JÁ POSTEI, PASSEPOR LÁ, E DEIXA EU LHE DIZER OS RESENTE QUE NOSSA FAMILIA MASI DEU FORAM OS LIVROS, O QUE AGUÇOU A MINHA vontade de que todos á nossa volta soubesse que letras marilhosas eram aquelas que mudvam nossas vidas,
suelly marquêz
http://aniscomcanela.blogspot.com.

marcelo said...

Bela reflexão.

Espero ensinar o gosto pela leitura para a minha menina, que nasce em breve.

abraço!

Lulu on the sky said...

Alan,
Vim conhecer seu blog através da blogagem coletiva da Georgia ao qual tb participo.
Infelizmente no Brasil, o professor não tem o valor q merece. Antigamente as pessoas abraçavam o magistério por vocação, diferente de hj em dia.
Big Beijos

Anonymous said...

Oi Allan.

Que bom ter duas filhas leitoras ... Isso é reflexo também no incentivo e no espelho que elas provavelmente tiveram em casa. Por mais que a escola incentive, se as crianças não tiverem um exemplo em casa, tudo não passará de mais uma obrigação escolar.

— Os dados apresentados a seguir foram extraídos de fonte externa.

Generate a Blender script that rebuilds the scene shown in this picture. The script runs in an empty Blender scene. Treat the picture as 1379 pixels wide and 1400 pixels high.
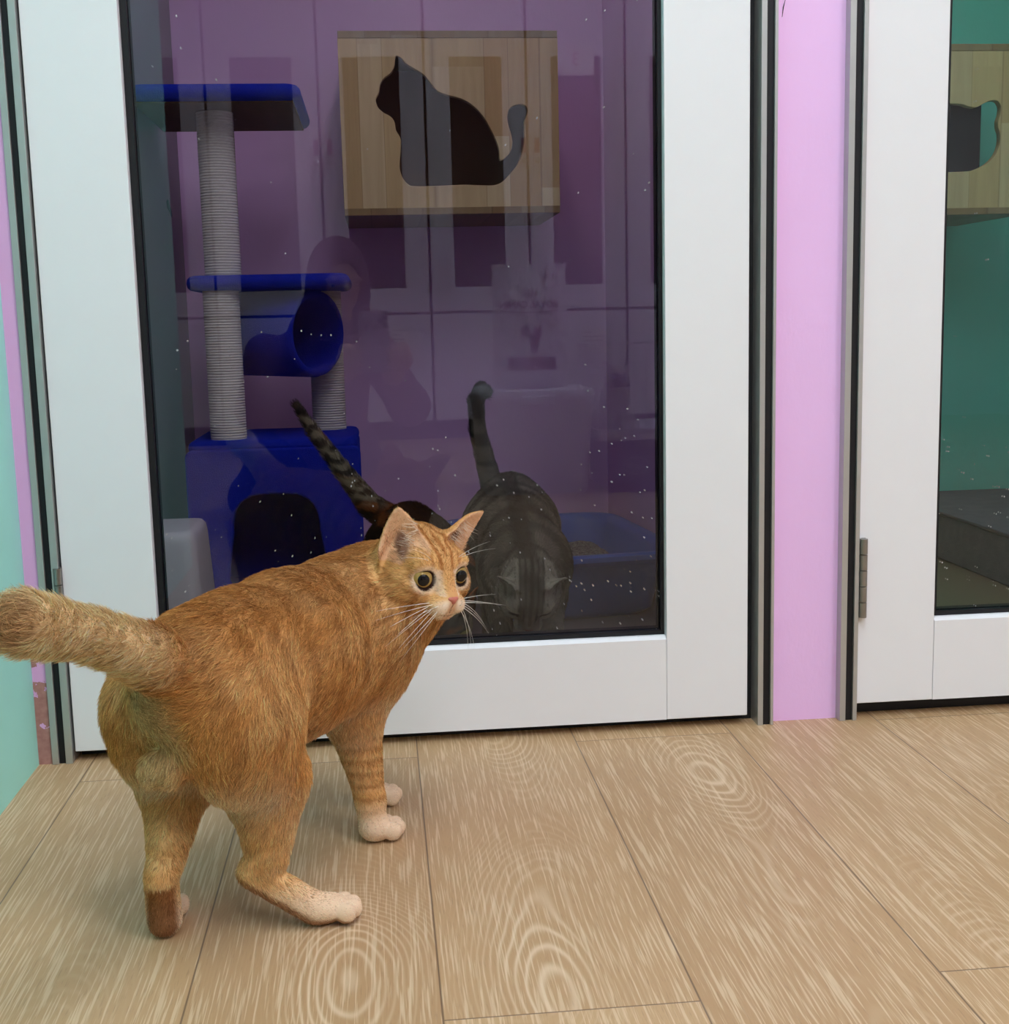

Não adianta trabalhar o hábito da leitura só com as crianças. Temos que incluir a familia também.

Bjs.
Elvira

marcelo said...

Marina é o nome dela.

Vou seguir tua dica, então.

abraço!

Claudio Costa said...

É isso! Vou fazer algo, vou sim! Em tempo: postei hoje sobre o Dia da Terra, conforme você me falou, Allan. Abração.

Anonymous said...

Aqui no Brasil também tem estes esquema de adotar uma criança à distância. Não sei se funciona.

Acho que pouca coisa mudou na educação do nosso país. Hoje as crianças vão para a escola, passam de ano e continuam sem saber interpretar textos, porém com o diploma na mão. Porém, acho que as pessoas, no geral, estão mais interessadas em aprender e mesmo sem ajuda do governo estão lutando para melhorar.

Super Beijo
Cris

Scliar said...

As idéias são otimas - alguns programs existem no Brasil, coordenados por várias instituiçoes. Mas é um país gigantesco, uma populaçao enorme: para as gotinhas no oceano fazerem diferença, é preciso um ataque em massa ao problema! um abraço, ethel sc

meucantinho said...

Eu alfabetizo meu filho pelo método Doman ha 4 meses e tenho obtidos ótimos resultados. Para quem nao conhece, sugiro que acessem essa comunidade no orkut de maes profissionais que aplicam o método e compartem dicas, tristezas e alegrias.

Bem vindos

http://www.orkut.com.br/Community.aspx?cmm=35027141

@deniserangel said...

Pois é, Allan,
Com minha filha, usei os métodos que conhecia, já que era professora primária, na época. Com a Princesinha, esperava que minha filha fizesse o mesmo. Mas ela preferiu que passasse pelas escolas regularmente.
Cansei de esperar e não ver resultados, e decidi, eu mesma, alfabetizá-la.
Está provado que, se a criança não for estimulada, ela não lerá.
Espero ter progressos em breve.
Parabéns pelas devoradoras de livro.